In short, each of the individual elements of my breakfast was a bit ho-hum. However, hack the eggs and sausage up, squirt on the barbecue sauce, mix in the kimchi, and stir, stir, stir them together with the potatoes — the way you would with the rice, veg, and meat in a bowl of bi bim bap — and a normal diner breakfast is transformed into something new and wonderful. It's a fusion of cuisines akin to the discovery of how good peanut butter and chocolate are together.

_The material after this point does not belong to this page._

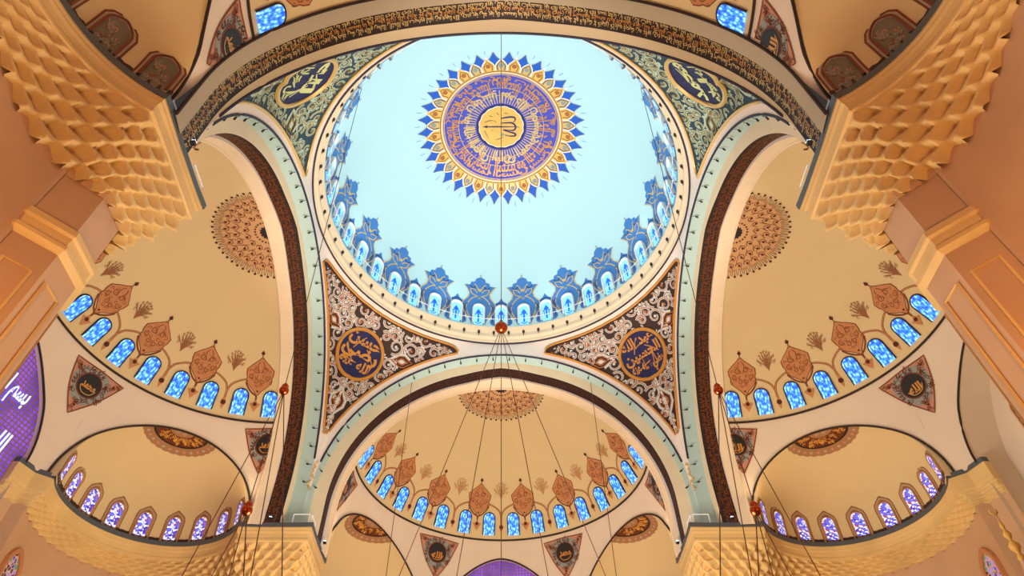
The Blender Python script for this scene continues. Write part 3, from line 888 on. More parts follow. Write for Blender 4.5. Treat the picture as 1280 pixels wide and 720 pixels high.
        for k, (cx, z0) in enumerate(((-3.5, 29.2), (0, 29.2), (3.5, 29.2))):
            fn = lambda u, w, off: (cx+u, yb-off, w)
            pane, fr = window_bm(fn, .42, 4.3, z0, M_glass_dk, M_brown, fw=.12, depth=.2, pointed=.5)
            NWIN[0] += 1; r_ = empty('window_slender', rot((cx, yb, z0), ang)); r_.rotation_euler[2] = ang
            setp(r_, f"slender pointed stained window inside the right side arch, {['upper', 'middle', 'lower'][2-k]} of three", kind='structure')
            for q, nm in ((pane, 'pane'), (fr, 'window_frame')):
                ob = q.build(nm, None, origin=(cx, yb, z0)); ob.parent = r_; ob.location = (0, 0, 0)

# --- half-dome windows and ornament: prototypes in the far bay at alpha = 0
def proto(name, mbs, org):
    if isinstance(mbs, MB): return mbs.build(name, origin=org)
    root = empty(name, org)
    for nm, q in mbs: q.build(nm, root)
    return root
f0 = hd_deco(0)
pane, fr = window_bm(f0, .62, 2.45, 6.32, M_glass_half, M_dark, fw=.11, depth=.12)
P_win = (pane, fr)
def crest_half(sides=(-1, 1)):
    F = Flat()
    b = [(8.35, .03), (8.7, .28), (9.1, .75), (9.5, 1.15), (9.75, 1.25), (10.0, 1.18), (10.3, 1.3), (10.8, 1.32), (11.05, 1.05), (11.3, .8), (11.6, .42), (11.9, .1), (12.0, .06)]
    b = [(w, h*.93) for w, h in b]; F.prof([(w, h+.09) for w, h in b], M_brown2, 0, nu=6); F.prof(b, M_brown, 1, nu=6)
    for s in (-1, 1):
        for q in range(6): curl(F, s*(.2+.17*q), 9.3+.28*((q*3) % 7), .17, q, s, M_brown2, .05, 3, .9)
    F.rib([(0, 11.9), (0, 12.4)], .09, M_brown2, 1)
    F.poly([(0, 12.2), (.2, 12.42), (0, 12.7), (-.2, 12.42)], M_darkdot, 2)
    for s in (-1, 1):
        curl(F, s*.42, 10.75, .3, 0, s, M_brown2, .07, 3); curl(F, s*.75, 10.1, .28, 1, -s, M_brown2, .07, 3); curl(F, s*.3, 9.7, .26, 2, s, M_brown2, .07, 3)
        F.rib(smooth([(s*.1, 11.6), (s*.3, 11.2), (s*.1, 10.5)]), .06, M_brown2, 3)
        # garland down to the drop beside the neighbouring window
        if s not in sides: continue
        g = smooth([(s*1.25, 9.75), (s*1.75, 9.55), (s*2.4, 9.1), (s*2.72, 8.5), (s*2.84, 7.9), (s*2.86, 7.5)])
        F.rib(g, .17, M_brown2, 0); F.rib(g, .09, M_brown, 1)
        g = smooth([(s*1.2, 9.5), (s*.9, 9.0), (s*.45, 8.55), (s*.05, 8.3), (0, 7.9)])
        F.rib(g, .16, M_brown2, 0)
    F.rib([(0, 8.4), (0, 7.4)], .12, M_brown2, 1)
    F.poly([(0, 7.95), (.22, 7.6), (.5, 7.55), (0, 6.75), (-.5, 7.55), (-.22, 7.6)], M_brown, 2)
    F.disc(0, 7.5, .2, M_darkdot, 3, n=6, rings=1); F.disc(0, 8.75, .1, M_darkdot, 3, n=6, rings=1)
    return F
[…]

click to enlarge A bowl of kimchi. - PHOTO BY MARK CHAMBERLIN
  • PHOTO BY MARK CHAMBERLIN
  • A bowl of kimchi.

I was just tucking into my well-doctored breakfast when Sue appeared at the table with the coffee pot — the coffee at Brooks Landing Diner is pretty good for diner coffee, but will probably still disappoint those who like their joe with a pedigree. She also brought a small plate with two pancake-shaped items on it. At first glance, they looked like some sort of hash browns or a potato pancake studded with scallions. But when I cut into them I discovered that they were actually kimchi pancakes — onion, spicy and pungent pickled cabbage, and scallion mixed with just enough flour and egg to hold them together in a creamy-textured pancake. Good by themselves, they were even better to use in place of the toast that came with my breakfast to mop stray bits of egg yolk and barbecue sauce. Sue told me that she doesn't make kimchi pancakes all the time, and they aren't on the menu, but that's part of the appeal, and just one more reason why a trip into the 19th Ward is worth your while on a Saturday morning.